Energy storage provides "tremendous benefits" to the power system and customers, but is "complicating" for development of a successor tariff to eliminate the cost shift, EEI’s Benshoff said.
Storage will "absolutely" be central in California’s 3.0 discussion, SEIA’s Gallagher added. "Solar companies want to sell packaged solar and storage systems, utilities want it to help manage load, and regulators have seen the resilience and reliability it adds to the power system."
AB 327’s focus on protecting all customers could make input by independent ratepayer advocacy group The Utility Reform Network (TURN) significant in the debate.
"Immediate decisive action" is needed because retail rate NEM "is driving electrical rates up at an unsustainable rate," TURN’s initial filing said, echoing the IOUs' position. But TURN agreed with solar advocates that the right successor tariff will allow solar to be a cost-effective and equitable part of achieving the state’s building decarbonization, transportation electrification and climate goals.
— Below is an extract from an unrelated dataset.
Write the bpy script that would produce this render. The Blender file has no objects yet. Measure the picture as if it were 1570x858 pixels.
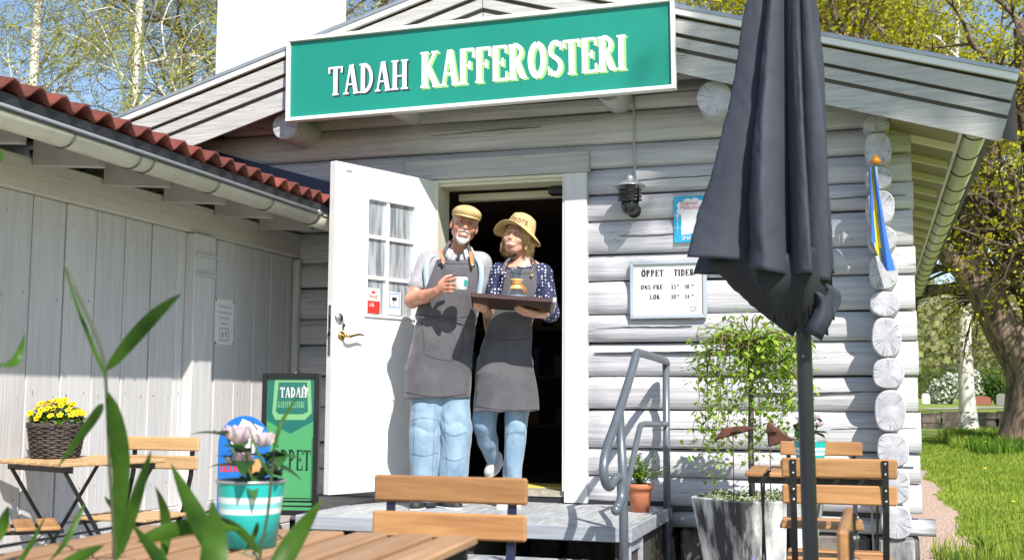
import bpy, bmesh, math, random
import numpy as np
from mathutils import Vector, Matrix, Euler, noise as mnoise
R_=math.radians; PI=math.pi
sc=bpy.context.scene; COL=sc.collection
# ---------------------------------------------------------------- camera, sky, sun, exposure
CAM=Vector((0,-7.1,0.98)); FPX=1787.5
def cam_axes():
    yaw,p,r=R_(17.26),R_(5.76),R_(0.327)
    f=Vector((-math.sin(yaw)*math.cos(p),math.cos(yaw)*math.cos(p),math.sin(p)))
    ri=Vector((math.cos(yaw),math.sin(yaw),0)); u=ri.cross(f)
    return math.cos(r)*ri+math.sin(r)*u, -math.sin(r)*ri+math.cos(r)*u, f
_r,_u,_f=cam_axes()
cd=bpy.data.cameras.new('camera'); cam=bpy.data.objects.new('camera',cd); COL.objects.link(cam)
m=Matrix((( _r.x,_u.x,-_f.x,CAM.x),(_r.y,_u.y,-_f.y,CAM.y),(_r.z,_u.z,-_f.z,CAM.z),(0,0,0,1)))
cam.matrix_world=m; cd.sensor_width=36; cd.lens=FPX/1570*36; cd.clip_end=3000; cd.clip_start=0.05
cd.dof.use_dof=True; cd.dof.focus_distance=6.6; cd.dof.aperture_fstop=6.3
sc.camera=cam
SUN=Vector((0.78,-1.0,1.27)).normalized()      # towards the sun
w=bpy.data.worlds.new('World'); sc.world=w; w.use_nodes=True
nt=w.node_tree; nt.nodes.clear()
sky=nt.nodes.new('ShaderNodeTexSky'); sky.sky_type='NISHITA'; sky.sun_disc=False
sky.sun_elevation=math.asin(SUN.z); sky.sun_rotation=math.atan2(SUN.x,SUN.y)
sky.air_density=1.0; sky.dust_density=0.4; sky.ozone_density=1.6
bg=nt.nodes.new('ShaderNodeBackground'); bg.inputs[1].default_value=0.115
wo=nt.nodes.new('ShaderNodeOutputWorld'); nt.links.new(sky.outputs[0],bg.inputs[0]); nt.links.new(bg.outputs[0],wo.inputs[0])
sl=bpy.data.lights.new('sun','SUN'); sl.energy=4.9; sl.angle=R_(0.55); sl.color=(1,0.945,0.86)
so=bpy.data.objects.new('sun',sl); COL.objects.link(so); so.rotation_euler=SUN.to_track_quat('Z','Y').to_euler()
sc.view_settings.view_transform='Standard'; sc.view_settings.look='None'; sc.view_settings.gamma=1; sc.view_settings.exposure=0.60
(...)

There are many controversial details that need to be resolved in the proceeding, including the size and type of eligible resources, the "grandfathering" of existing solar customers, and specifics of the tariff's calculation, TURN added. Regulators must also address technical limits on charging and discharging storage that will figure into that benefit-cost calculation.
In addition to the cost shift and these other controversial details, another area of conflict is in assuring that the new tariff allows low and moderate income customers access to solar. But utilities want this "economic justice" issue set aside until the cost shift is resolved. Equity will come from addressing the shift of costs imposed by "affluent owners" on "customers who cannot afford, do not have access to, or do not want private solar," EEI’s Benshoff agreed.
The commission must "prioritize equity as a key factor in a successor tariff because it will increase solar access and solar savings for low income families," Vote Solar’s Churchill said.
"There are financing strategies that can make equity work," SEIA’s Gallagher added. Mechanisms identified as effective at driving equity in a recent DOE study, like no-upfront-charge leasing and on-bill financing, may be introduced in the proceeding, he said.
The basic challenge of the successor tariff design is "balance," TURN Staff Attorney Matt Freedman said. It must balance a lower compensation to solar and a higher installed cost for adding storage by deriving more value in the form of higher compensation for stored solar exported when it meets system needs.
The CPUC, Joint Utilities and TURN filings called for a successor tariff by the end of 2021. But the commission "must take the time and expend the resources" to build a "robust record" on which to determine a successor tariff, the Vote Solar-SEIA filing said.
A CPUC ruling on the scope of NEM 3.0 is expected soon.